● **What is asked**: Write out all the material exactly. Leave nothing out.

● **Collected material**:

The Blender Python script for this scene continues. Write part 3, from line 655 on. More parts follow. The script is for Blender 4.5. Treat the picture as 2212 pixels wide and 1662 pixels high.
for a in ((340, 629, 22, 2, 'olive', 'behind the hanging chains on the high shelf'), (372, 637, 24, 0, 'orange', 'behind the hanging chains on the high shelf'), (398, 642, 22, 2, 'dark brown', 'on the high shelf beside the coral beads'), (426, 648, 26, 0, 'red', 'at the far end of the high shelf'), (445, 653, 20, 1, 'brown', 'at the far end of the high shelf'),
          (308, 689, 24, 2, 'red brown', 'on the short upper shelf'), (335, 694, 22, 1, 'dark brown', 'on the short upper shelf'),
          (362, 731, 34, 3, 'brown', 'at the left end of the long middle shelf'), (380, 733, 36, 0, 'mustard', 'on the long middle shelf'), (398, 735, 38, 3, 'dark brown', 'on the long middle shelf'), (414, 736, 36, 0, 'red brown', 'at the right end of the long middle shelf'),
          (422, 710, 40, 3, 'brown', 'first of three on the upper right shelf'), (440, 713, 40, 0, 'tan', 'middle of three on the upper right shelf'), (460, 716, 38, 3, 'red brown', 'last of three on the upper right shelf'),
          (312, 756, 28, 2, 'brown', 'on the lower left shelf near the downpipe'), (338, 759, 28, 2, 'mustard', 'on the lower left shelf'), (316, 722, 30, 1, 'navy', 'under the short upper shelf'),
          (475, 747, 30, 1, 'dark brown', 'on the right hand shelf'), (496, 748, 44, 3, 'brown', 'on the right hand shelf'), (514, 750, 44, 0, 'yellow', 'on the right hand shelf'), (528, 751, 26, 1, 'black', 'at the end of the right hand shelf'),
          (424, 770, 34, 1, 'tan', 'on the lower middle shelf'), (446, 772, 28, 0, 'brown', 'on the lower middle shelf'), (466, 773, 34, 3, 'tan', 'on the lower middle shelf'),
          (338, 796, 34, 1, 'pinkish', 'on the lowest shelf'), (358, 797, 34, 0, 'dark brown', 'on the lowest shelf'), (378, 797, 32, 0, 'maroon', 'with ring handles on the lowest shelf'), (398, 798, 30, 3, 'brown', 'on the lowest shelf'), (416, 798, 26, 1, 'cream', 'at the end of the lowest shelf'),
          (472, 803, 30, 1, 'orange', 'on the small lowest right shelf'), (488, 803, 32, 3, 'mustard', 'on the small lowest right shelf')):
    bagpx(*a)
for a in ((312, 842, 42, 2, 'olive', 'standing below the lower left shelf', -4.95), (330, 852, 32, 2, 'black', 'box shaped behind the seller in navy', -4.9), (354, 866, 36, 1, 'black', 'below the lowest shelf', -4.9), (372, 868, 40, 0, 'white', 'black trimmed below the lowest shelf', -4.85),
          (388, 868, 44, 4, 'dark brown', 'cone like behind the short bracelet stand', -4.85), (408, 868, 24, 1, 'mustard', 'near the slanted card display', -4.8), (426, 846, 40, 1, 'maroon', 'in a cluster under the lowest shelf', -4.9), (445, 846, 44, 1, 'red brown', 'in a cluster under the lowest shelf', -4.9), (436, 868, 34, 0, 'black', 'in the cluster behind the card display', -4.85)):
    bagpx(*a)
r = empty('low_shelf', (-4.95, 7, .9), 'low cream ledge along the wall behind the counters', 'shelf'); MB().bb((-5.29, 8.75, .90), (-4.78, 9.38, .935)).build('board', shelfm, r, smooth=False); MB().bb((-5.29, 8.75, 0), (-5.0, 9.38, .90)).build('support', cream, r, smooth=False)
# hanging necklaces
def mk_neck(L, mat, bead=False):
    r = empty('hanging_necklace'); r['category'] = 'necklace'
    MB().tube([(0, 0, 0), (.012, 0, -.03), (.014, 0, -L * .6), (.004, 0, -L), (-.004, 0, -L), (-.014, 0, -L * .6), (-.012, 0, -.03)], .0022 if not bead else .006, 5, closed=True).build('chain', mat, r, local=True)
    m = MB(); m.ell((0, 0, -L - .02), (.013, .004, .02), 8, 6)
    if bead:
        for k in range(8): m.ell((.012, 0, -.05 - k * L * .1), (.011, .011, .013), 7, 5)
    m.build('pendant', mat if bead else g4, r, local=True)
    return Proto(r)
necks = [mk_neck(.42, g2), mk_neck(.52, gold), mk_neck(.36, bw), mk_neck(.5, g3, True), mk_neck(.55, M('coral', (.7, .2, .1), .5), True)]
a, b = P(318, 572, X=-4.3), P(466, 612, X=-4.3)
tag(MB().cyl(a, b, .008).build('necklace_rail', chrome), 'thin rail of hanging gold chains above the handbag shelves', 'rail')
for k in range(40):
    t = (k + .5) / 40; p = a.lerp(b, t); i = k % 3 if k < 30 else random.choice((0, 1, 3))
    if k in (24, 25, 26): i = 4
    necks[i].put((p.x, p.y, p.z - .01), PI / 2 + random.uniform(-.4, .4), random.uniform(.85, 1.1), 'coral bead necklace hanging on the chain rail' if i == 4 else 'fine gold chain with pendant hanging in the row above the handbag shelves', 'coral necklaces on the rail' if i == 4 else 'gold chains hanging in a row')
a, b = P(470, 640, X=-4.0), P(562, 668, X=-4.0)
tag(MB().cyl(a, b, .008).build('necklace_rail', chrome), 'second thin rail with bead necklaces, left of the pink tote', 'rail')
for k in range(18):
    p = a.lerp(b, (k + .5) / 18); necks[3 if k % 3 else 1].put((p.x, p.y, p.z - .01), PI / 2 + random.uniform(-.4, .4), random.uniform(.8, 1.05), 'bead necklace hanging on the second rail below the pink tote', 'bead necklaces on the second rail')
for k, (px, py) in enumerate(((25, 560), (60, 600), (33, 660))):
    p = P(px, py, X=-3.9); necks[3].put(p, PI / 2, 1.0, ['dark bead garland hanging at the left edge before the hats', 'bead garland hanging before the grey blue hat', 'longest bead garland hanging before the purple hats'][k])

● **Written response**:
The Blender Python script for this scene continues. Write part 3, from line 655 on. More parts follow. The script is for Blender 4.5. Treat the picture as 2212 pixels wide and 1662 pixels high.
for a in ((340, 629, 22, 2, 'olive', 'behind the hanging chains on the high shelf'), (372, 637, 24, 0, 'orange', 'behind the hanging chains on the high shelf'), (398, 642, 22, 2, 'dark brown', 'on the high shelf beside the coral beads'), (426, 648, 26, 0, 'red', 'at the far end of the high shelf'), (445, 653, 20, 1, 'brown', 'at the far end of the high shelf'),
          (308, 689, 24, 2, 'red brown', 'on the short upper shelf'), (335, 694, 22, 1, 'dark brown', 'on the short upper shelf'),
          (362, 731, 34, 3, 'brown', 'at the left end of the long middle shelf'), (380, 733, 36, 0, 'mustard', 'on the long middle shelf'), (398, 735, 38, 3, 'dark brown', 'on the long middle shelf'), (414, 736, 36, 0, 'red brown', 'at the right end of the long middle shelf'),
          (422, 710, 40, 3, 'brown', 'first of three on the upper right shelf'), (440, 713, 40, 0, 'tan', 'middle of three on the upper right shelf'), (460, 716, 38, 3, 'red brown', 'last of three on the upper right shelf'),
          (312, 756, 28, 2, 'brown', 'on the lower left shelf near the downpipe'), (338, 759, 28, 2, 'mustard', 'on the lower left shelf'), (316, 722, 30, 1, 'navy', 'under the short upper shelf'),
          (475, 747, 30, 1, 'dark brown', 'on the right hand shelf'), (496, 748, 44, 3, 'brown', 'on the right hand shelf'), (514, 750, 44, 0, 'yellow', 'on the right hand shelf'), (528, 751, 26, 1, 'black', 'at the end of the right hand shelf'),
          (424, 770, 34, 1, 'tan', 'on the lower middle shelf'), (446, 772, 28, 0, 'brown', 'on the lower middle shelf'), (466, 773, 34, 3, 'tan', 'on the lower middle shelf'),
          (338, 796, 34, 1, 'pinkish', 'on the lowest shelf'), (358, 797, 34, 0, 'dark brown', 'on the lowest shelf'), (378, 797, 32, 0, 'maroon', 'with ring handles on the lowest shelf'), (398, 798, 30, 3, 'brown', 'on the lowest shelf'), (416, 798, 26, 1, 'cream', 'at the end of the lowest shelf'),
          (472, 803, 30, 1, 'orange', 'on the small lowest right shelf'), (488, 803, 32, 3, 'mustard', 'on the small lowest right shelf')):
    bagpx(*a)
for a in ((312, 842, 42, 2, 'olive', 'standing below the lower left shelf', -4.95), (330, 852, 32, 2, 'black', 'box shaped behind the seller in navy', -4.9), (354, 866, 36, 1, 'black', 'below the lowest shelf', -4.9), (372, 868, 40, 0, 'white', 'black trimmed below the lowest shelf', -4.85),
          (388, 868, 44, 4, 'dark brown', 'cone like behind the short bracelet stand', -4.85), (408, 868, 24, 1, 'mustard', 'near the slanted card display', -4.8), (426, 846, 40, 1, 'maroon', 'in a cluster under the lowest shelf', -4.9), (445, 846, 44, 1, 'red brown', 'in a cluster under the lowest shelf', -4.9), (436, 868, 34, 0, 'black', 'in the cluster behind the card display', -4.85)):
    bagpx(*a)
r = empty('low_shelf', (-4.95, 7, .9), 'low cream ledge along the wall behind the counters', 'shelf'); MB().bb((-5.29, 8.75, .90), (-4.78, 9.38, .935)).build('board', shelfm, r, smooth=False); MB().bb((-5.29, 8.75, 0), (-5.0, 9.38, .90)).build('support', cream, r, smooth=False)
# hanging necklaces
def mk_neck(L, mat, bead=False):
    r = empty('hanging_necklace'); r['category'] = 'necklace'
    MB().tube([(0, 0, 0), (.012, 0, -.03), (.014, 0, -L * .6), (.004, 0, -L), (-.004, 0, -L), (-.014, 0, -L * .6), (-.012, 0, -.03)], .0022 if not bead else .006, 5, closed=True).build('chain', mat, r, local=True)
    m = MB(); m.ell((0, 0, -L - .02), (.013, .004, .02), 8, 6)
    if bead:
        for k in range(8): m.ell((.012, 0, -.05 - k * L * .1), (.011, .011, .013), 7, 5)
    m.build('pendant', mat if bead else g4, r, local=True)
    return Proto(r)
necks = [mk_neck(.42, g2), mk_neck(.52, gold), mk_neck(.36, bw), mk_neck(.5, g3, True), mk_neck(.55, M('coral', (.7, .2, .1), .5), True)]
a, b = P(318, 572, X=-4.3), P(466, 612, X=-4.3)
tag(MB().cyl(a, b, .008).build('necklace_rail', chrome), 'thin rail of hanging gold chains above the handbag shelves', 'rail')
for k in range(40):
    t = (k + .5) / 40; p = a.lerp(b, t); i = k % 3 if k < 30 else random.choice((0, 1, 3))
    if k in (24, 25, 26): i = 4
    necks[i].put((p.x, p.y, p.z - .01), PI / 2 + random.uniform(-.4, .4), random.uniform(.85, 1.1), 'coral bead necklace hanging on the chain rail' if i == 4 else 'fine gold chain with pendant hanging in the row above the handbag shelves', 'coral necklaces on the rail' if i == 4 else 'gold chains hanging in a row')
a, b = P(470, 640, X=-4.0), P(562, 668, X=-4.0)
tag(MB().cyl(a, b, .008).build('necklace_rail', chrome), 'second thin rail with bead necklaces, left of the pink tote', 'rail')
for k in range(18):
    p = a.lerp(b, (k + .5) / 18); necks[3 if k % 3 else 1].put((p.x, p.y, p.z - .01), PI / 2 + random.uniform(-.4, .4), random.uniform(.8, 1.05), 'bead necklace hanging on the second rail below the pink tote', 'bead necklaces on the second rail')
for k, (px, py) in enumerate(((25, 560), (60, 600), (33, 660))):
    p = P(px, py, X=-3.9); necks[3].put(p, PI / 2, 1.0, ['dark bead garland hanging at the left edge before the hats', 'bead garland hanging before the grey blue hat', 'longest bead garland hanging before the purple hats'][k])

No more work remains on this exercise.